Heightened volatility

This heightened volatility reflects the fact the yen has been under pressure from external and internal factors, but clearly external factors were the principal driver. On the face of it there is nothing surprising about this: in times of global risk aversion, investors have traditionally retreated to the familiar sanctuary of this Asian safe haven.

However, the BoJ will be disappointed to see all the work it has done with QE to weaken the currency undone at a stroke. The question now is, with uncertainty still rife about the forthcoming decision on rates from the Fed, and the outlook for the Chinese economy, is the yen set for further strengthening?

Conventional wisdom would suggest so.

Daiju Aoki, economist at UBS, says: “If a slowdown in the Chinese economy triggers a risk-off global market, the yen is likely to be bought as a safe asset, leading to yen appreciation against the renminbi, alongside appreciation against the dollar and euro.”

However, Aoki believes the BoJ will do what it can to re-establish yen weakness if market sentiment continues to push up the yen.


Takahiro Sekido, BTMU

Takahiro Sekido, Japan strategist at Bank of Tokyo-Mitsubishi UFJ (BTMU), concurs, adding: “We doubt yen gains will be sustained and given the degree of BoJ monetary easing and the need for the yen to remain weak, we expect strong support for USD/JPY to ensure limited further declines from current levels. “Our sense is that the scale of the move reflected positioning and that once positioning becomes more neutral, the upside for the yen will become much more limited.”

If global market sentiment pulls yen one way, and the BoJ endeavours to pull it another, the outcome is likely to depend on the scale of the crisis creating the risk aversion.

“In the case of a serious crisis from China, akin to the financial crisis, the BoJ and ministry of finance might not be able to stop yen appreciation,” says Aoki at UBS. “But this is not our main scenario.”

So far, the BoJ has kept its monetary stance broadly unchanged, maintaining its commitment to raising the monetary base by ¥80 trillion annually, but BTMU’s Sekido believes market turbulence will force the BoJ back to the monetary-easing table.



Source Scotiabank

It is not just the turn in sentiment that will concern the BoJ. China’s fortunes have a direct impact on Japan, especially via trade, with China taking more than a quarter of Japan’s total exports – or around 18% on a value added basis, second only to the US. Aoki estimates “a 1% slowdown in China’s real GDP growth would depress Japan’s real GDP by about 0.3%, mainly as the direct impact is compounded by the indirect impact via third countries and by forex.”

Internal factors have also contributed to yen volatility.

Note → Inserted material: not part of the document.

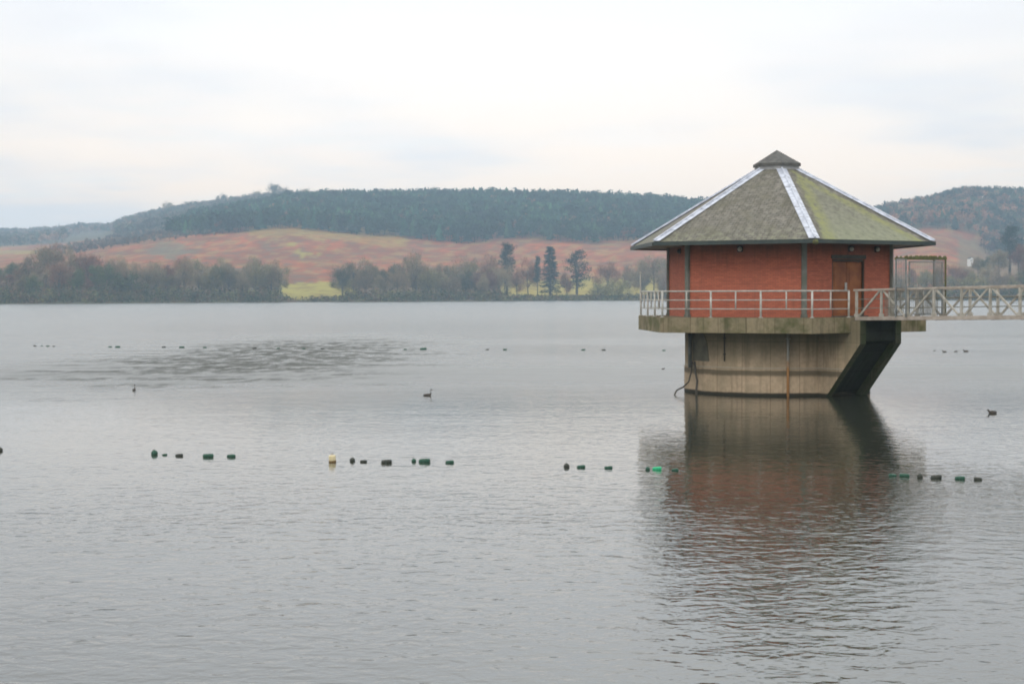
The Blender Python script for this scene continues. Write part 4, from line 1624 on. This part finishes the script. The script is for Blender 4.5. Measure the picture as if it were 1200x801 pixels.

Real GDP contracted by 0.4% quarter-on-quarter in Q2. Private consumption fell 0.8%, while inventory build-up suggests growth might not rebound quickly, even when consumption picks up.

Inflation has again fallen to low levels, with the devaluation of the renminbi having already triggered speculation the BoJ will miss its 2% inflation target.

“This latest deflationary shock to the global economy is likely to increase pressure on the BoJ to take further easing measures,” says Sekido.

The BoJ appears to be relaxed.

Yujiro Goto, senior FX strategist at Nomura, says: “Governor [Haruhiko] Kuroda said high-frequency data such as the UTokyo daily price index point to clear price increases on a year-on-year basis so far this fiscal year.

“Even though economic momentum weakened in Q2, while the market has been volatile since the previous meeting, Kuroda’s optimistic view has not changed materially yet.”

Further reading


Yen: special focus

Yen strength is therefore likely to prove temporary, and the weakening trajectory that had been in place leading into the summer will be resumed.

Scotiabank’s Theoret says: “We maintain a fundamental, central bank policy-driven forecast for USDJPY with a Q4 2015 target of 125 and further weakening to 131 by the end of 2016.”

Yen should also weaken against the euro, says Lydia Kranner, financial analyst at Raiffeisen Bank, adding: “The yen should depreciate to about 140 over the next six to nine months, given our EUR/USD estimates.”

However, sounds of discontent about the progress of Abenomics are getting louder. Critics point out that real wages have remained stagnant for the past two years – or have declined, if you take into account the inflationary impact of the sales tax. GDP, after all, has shrunk.

A growing number of observers are also asking how Japan can become richer by making its citizens poorer via a weakening currency. It seems supporters of Abenomics have little response other than to call for more time.